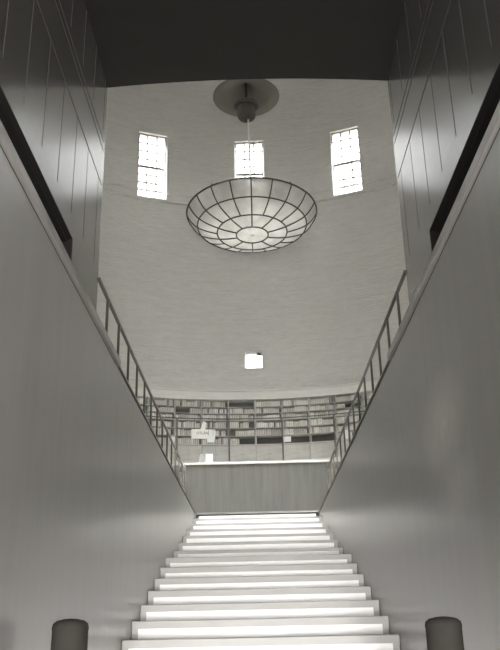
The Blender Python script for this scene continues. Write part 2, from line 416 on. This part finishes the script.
# dark rounded newels at the foot of the stair
for s in (-1, 1):
    yy = 4.0; xx = -0.872 if s < 0 else 0.838; top = 0.105 if s < 0 else 0.080
    idx = [q for q in steps if q[0] <= yy - 0.09][0]
    base = idx[1]
    prof = [(0.001, base + 0.001), (0.094, base + 0.001), (0.094, base + 0.05), (0.082, base + 0.07), (0.082, top - 0.055), (0.084, top - 0.04), (0.080, top - 0.022), (0.062, top - 0.009), (0.03, top - 0.002), (0.001, top)]
    o = obj('newel_post', lathe(bmesh.new(), prof, 40), M['bollard'], None, True); o.location = (xx, yy, 0)
    tag(o, 'dark rounded post at the foot of the stairs against the %s wall' % ('left' if s < 0 else 'right'), 'post', 'dark posts at the foot of the stairs')

# ------------------------------------------------------------------ side railings
ZR = 2.772
for s in (-1, 1):
    nm = 'left' if s < 0 else 'right'
    r = empty('stair_railing', (s * 1.25, 10, 2.012)); tag(r, 'dark metal railing with thin uprights along the top of the %s stair wall' % nm, 'railing', 'railings beside the stairwell')
    bm = bmesh.new(); pts = [(0, -4.02, ZR - 2.012 - 0.01), (0, 3.84, ZR - 2.012 - 0.01)]
    box(bm, -0.014, 0.014, -3.94, 3.86, ZR - 2.012 - 0.022, ZR - 2.012 + 0.004, bev=0.005)
    obj('top_rail', bm, M['rail'], r)
    for k in range(13):
        y = 6.5 + 0.605 * k - 10
        m = M['rail'] if k < 10 else M['post']
        bm = bmesh.new(); box(bm, -0.011, 0.011, y - 0.011, y + 0.011, 0.0, ZR - 2.012 - 0.0225); box(bm, -0.03, 0.03, y - 0.03, y + 0.03, 0.0, 0.012)
        if k >= 10: box(bm, -0.02, 0.02, y - 0.02, y + 0.02, ZR - 2.012 - 0.07, ZR - 2.012 - 0.03, bev=0.004)
        p_ = obj('post', bm, m, r)
        if k >= 10: p_['label'] = 'pale upright at the far end'
    bm = bmesh.new(); box(bm, -0.015, 0.015, 3.80, 3.86, 0, ZR - 2.012 - 0.0225)
    p_ = obj('post', bm, M['post'], r); p_['label'] = 'pale end upright'

# ------------------------------------------------------------------ loan desk
DY = 14.6; DT = 2.972
d = empty('loan_desk', (0, DY, 1.99)); tag(d, 'plain wide wooden desk with a pale top across the head of the stairs', 'desk')
h = DT - 1.99
obj('front_panel', B(-1.27, 1.27, 0.03, 0.07, 0.07, h - 0.035), M['deskf'], d)
for xx in (-1.27, 1.22): obj('side_panel', B(xx, xx + 0.05, 0.071, 0.75, 0.0, h - 0.035), M['deskf'], d)
obj('desk_top', B(-1.30, 1.30, 0.0, 0.78, h - 0.034, h, bev=0.008), M['deskt'], d)
bm = bmesh.new(); box(bm, -1.26, 1.26, 0.05, 0.09, 0.0, 0.069); obj('plinth', bm, M['recess'], d)
obj('plinth_moulding', B(-1.275, 1.275, 0.015, 0.03, 0.07, 0.10), M['coping'], d)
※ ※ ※
§ **Short exercise**
Repeat only what lies between the start of the data and the end of the line containing "tag(o, 'dark rounded", exactly, with pictures left out.

§ **Answer below**
The Blender Python script for this scene continues. Write part 2, from line 416 on. This part finishes the script.
# dark rounded newels at the foot of the stair
for s in (-1, 1):
    yy = 4.0; xx = -0.872 if s < 0 else 0.838; top = 0.105 if s < 0 else 0.080
    idx = [q for q in steps if q[0] <= yy - 0.09][0]
    base = idx[1]
    prof = [(0.001, base + 0.001), (0.094, base + 0.001), (0.094, base + 0.05), (0.082, base + 0.07), (0.082, top - 0.055), (0.084, top - 0.04), (0.080, top - 0.022), (0.062, top - 0.009), (0.03, top - 0.002), (0.001, top)]
    o = obj('newel_post', lathe(bmesh.new(), prof, 40), M['bollard'], None, True); o.location = (xx, yy, 0)
    tag(o, 'dark rounded post at the foot of the stairs against the %s wall' % ('left' if s < 0 else 'right'), 'post', 'dark posts at the foot of the stairs')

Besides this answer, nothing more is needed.